The Sabbath, to some degree. I'm not pre-shredding my toilet paper before the Sabbath begins [all forms of work, including the act of tearing, is off-limits]and I'm not saying I can't drive a car, but I've been more mindful, for example, about turning off my computer on Saturday night and I don't turn it on again most weeks until Monday morning.

How does that make you more spiritual?

You're carving out space for other things, including greater time spiritually, time for going to worship or just sitting at home praying, thinking about God. Frankly, I spend more time hanging out on Sundays than I do with intentional spiritual practice. But if you don't have any sort of rest that is pencilled into the calendar, there's a general kind of crankiness that comes when we don't get the rest we need.

You mention your father was a staunch atheist and you weren't raised in any religion. Why did you seek it out?

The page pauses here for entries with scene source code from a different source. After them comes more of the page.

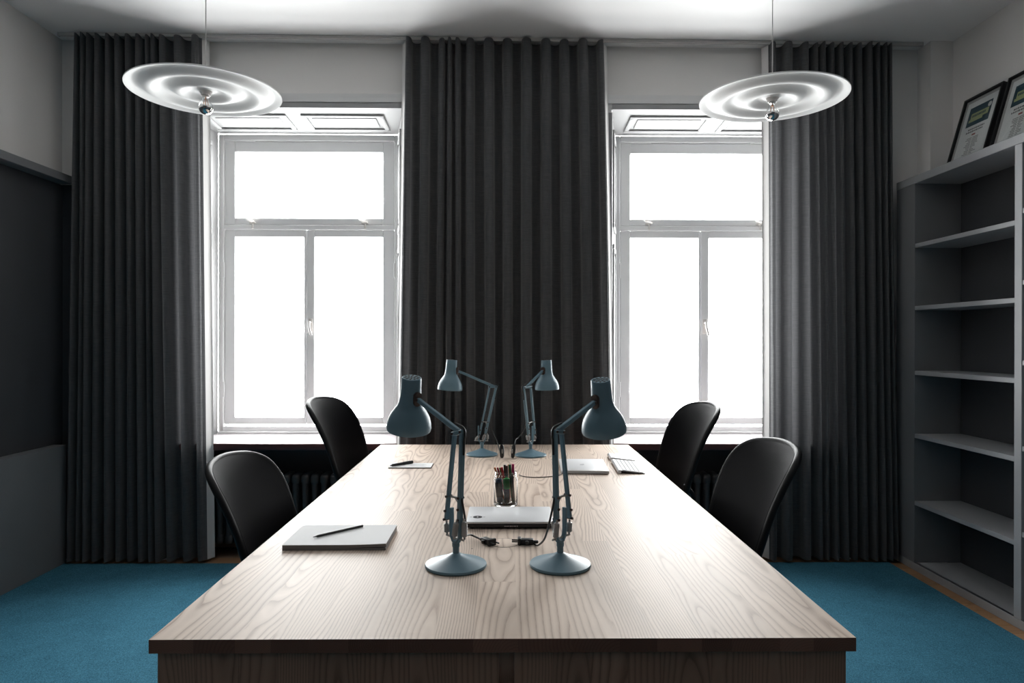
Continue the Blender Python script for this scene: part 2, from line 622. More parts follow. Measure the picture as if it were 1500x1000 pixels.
# oak boards: the strip left uncovered by the carpet along bookcase and window wall
y = 0.62
pl = None
while y < 4.06:
    L = 0.088
    if pl is None:
        pl = MB().box((-0.036, -L / 2 + .0008, -0.012), (0.036, L / 2 - .0008, 0.0), 0.0012, 1).build('plank', M['oak'], fl, (2.344, y + L / 2, 0))
    else:
        share(pl, 'plank', fl, (2.344, y + L / 2, 0))
    y += L
pl2 = None
x = -2.58
while x < 2.36:
    L = 0.247
    if pl2 is None:
        pl2 = MB().box((-L / 2 + .0008, -0.056, -0.012), (L / 2 - .0008, 0.056, 0.0), 0.0012, 1).build('plank', M['oak_y'], fl, (x + L / 2, 4.128, 0))
    else:
        share(pl2, 'plank', fl, (x + L / 2, 4.128, 0))
    x += L

ce = MB().add([(XL - .1, YF, zc(XL - .1)), (XR + .1, YF, zc(XR + .1)), (XR + .1, 4.3, zc(XR + .1)), (XL - .1, 4.3, zc(XL - .1)),
               (XL - .1, YF, 3.4), (XR + .1, YF, 3.4), (XR + .1, 4.3, 3.4), (XL - .1, 4.3, 3.4)],
              [(0, 1, 2, 3), (7, 6, 5, 4), (0, 4, 5, 1), (1, 5, 6, 2), (2, 6, 7, 3), (3, 7, 4, 0)]).build('ceiling', M['ceiling'])
tag(ce, kind='structure')

# window wall, with two openings that reach down to radiator niches
OW = 0.69
HEAD = 2.738
wb = MB()
wb.cur = 0
edges = [XL - .1]
for wx in WIN_X:
    edges += [wx - OW, wx + OW]
edges.append(XR + .1)
for i in (0, 2, 4):
    wb.box((edges[i], YB, -0.1), (edges[i + 1], 4.70, 3.30))
for wx in WIN_X:
    wb.box((wx - OW, YB, HEAD), (wx + OW, 4.70, 3.30))
    wb.cur = 1
    wb.box((wx - OW, 4.42, -0.1), (wx + OW, 4.70, 0.664))
    wb.cur = 0
wall_back = wb.build('wall_back', [M['white_wall'], M['dark_panel']])
tag(wall_back, kind='structure')
MB().box((XL, YB - .012, 0), (-2.45, YB - .001, 2.27)).build('panel', M['dark_panel'], wall_back)
for i, wx in enumerate(WIN_X):
    sk = MB().box((wx - OW + .002, 4.395, 0.0), (wx + OW - .002, 4.418, 0.085), 0.003, 1).build('baseboard_back_%d' % (i + 1), M['skirting'])
    tag(sk, kind='structure')

wl = MB().box((XL - .1, YF, -0.1), (XL, YB, 3.30)).build('wall_left', M['white_wall'])
tag(wl, kind='structure')
MB().box((XL + .001, YF + .02, 0.0), (XL + .012, YB - .013, 2.268)).build('panel', M['dark_panel'], wl)
t1 = MB().box((XL + .001, YF + .02, 2.268), (-2.607, 4.150, 2.314), 0.002, 1).build('trim_1', M['trim_paint'])
tag(t1, 'grey ledge running along the left wall above the dark panelling', kind='structure')
t2 = MB().box((XL + .013, YF + .02, 0.0), (-2.612, 4.095, 0.706), 0.003, 1).build('trim_2', M['trim_paint'])
tag(t2, 'low dark grey boxed-in panel along the left wall', kind='structure')

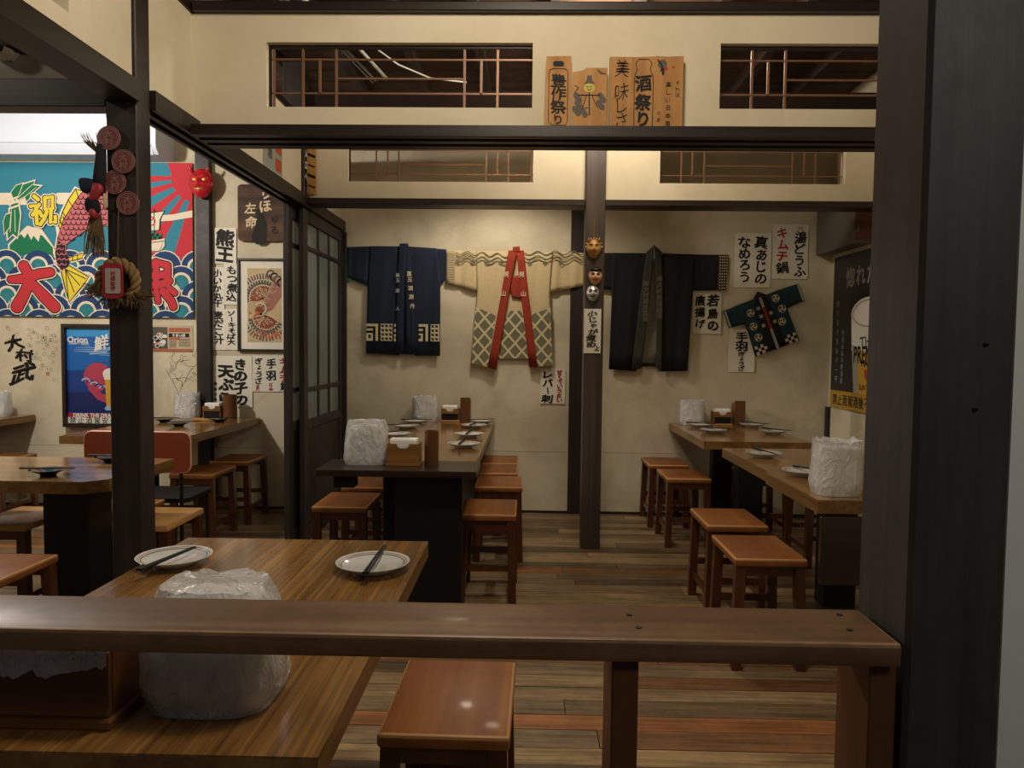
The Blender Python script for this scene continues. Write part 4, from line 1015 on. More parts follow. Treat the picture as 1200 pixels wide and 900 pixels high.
def knot(pts, l):
    cx = sum(p[0] for p in pts) / len(pts); cy = sum(p[1] for p in pts) / len(pts)
    ik.poly([(cx + (p[0] - cx) * 1.22, cy + (p[1] - cy) * 1.16) for p in pts], 0, l); ik.poly(pts, 5, l + 1)
knot([(17, 40), (24, 28), (42, 22), (40, 27), (49, 28), (42, 34), (36, 42), (32, 46), (30, 40), (22, 44)], Lf)
knot([(14, 48), (22, 48), (24, 62), (22, 78), (20, 88), (15, 84), (9, 90), (8, 74)], Lf)
knot([(7, 62), (13, 60), (11, 76), (5, 84), (4, 70)], Lf + 1); knot([(14, 36), (20, 28), (28, 25), (24, 36), (18, 46)], Lf + 2)
for t in (42, 47, 52): ik.stroke([(11, t + 3), (22, t - 1)], 2.2, 0, Lf + 4)
for a, b in (((22, 42), (40, 26)), ((26, 44), (44, 30)), ((14, 56), (12, 82)), ((18, 56), (18, 82))): ik.stroke([a, b], .7, 0, Lf + 4)
ik.build('green_bundle_print', FM, r)
ik = panel()                                                    # sea bream (head towards the post)
body = [(98, 36), (88, 50), (76, 68), (69, 88), (66, 106), (68, 120), (74, 126), (81, 122), (82, 112), (78, 104), (79, 96), (86, 90), (98, 82), (112, 74), (128, 74), (146, 72), (160, 60), (166, 44), (158, 28), (140, 20), (118, 24)]
out = lambda pts, g: [(p[0] + g * (1 if p[0] > 98 else -1), p[1] + g * (1 if p[1] > 74 else -1) * .6) for p in pts]
ik.poly([(70, 128), (83, 119), (108, 134), (100, 146), (92, 154), (80, 168), (75, 150)], 0, Lf)
ik.poly([(72, 128), (82, 121), (105, 134), (98, 144), (90, 153), (81, 164), (77, 150)], 4, Lf + 1)
for t in (0, 1, 2, 3): ik.stroke([(77, 125), (80 + 7 * t, 160 - 8 * t)], 1.1, 7, Lf + 2)
ik.stroke([(72, 128), (77, 150), (81, 164), (90, 153), (98, 144), (105, 134), (82, 121)], 1.3, 7, Lf + 2)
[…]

I wish I could answer that question more adequately, but I'm coming to the point of view that there is some basis to the idea that some people are just drawn to religion and some people are just not, and that we all fall somewhere on that spectrum.

Can you be saintly without spiritual practices?

Yes. In the epilogue I talk about how my brother and I go to say goodbye to my [estranged]father on his deathbed, and I felt this was when the spiritual practices crystallized for me and I realized they had helped to change me into the kind of person who could forgive him from my heart.

But I'm standing next to my brother, who is also forgiving our dad from his heart, and he's an atheist. He was able to do that without any of the gymnastics that I engaged in. I think spiritual practices are probably more necessary for some people than they are others. For me, they are helpful – some of them – but other people can be blessings for humanity without these things.



This interview has been condensed and edited.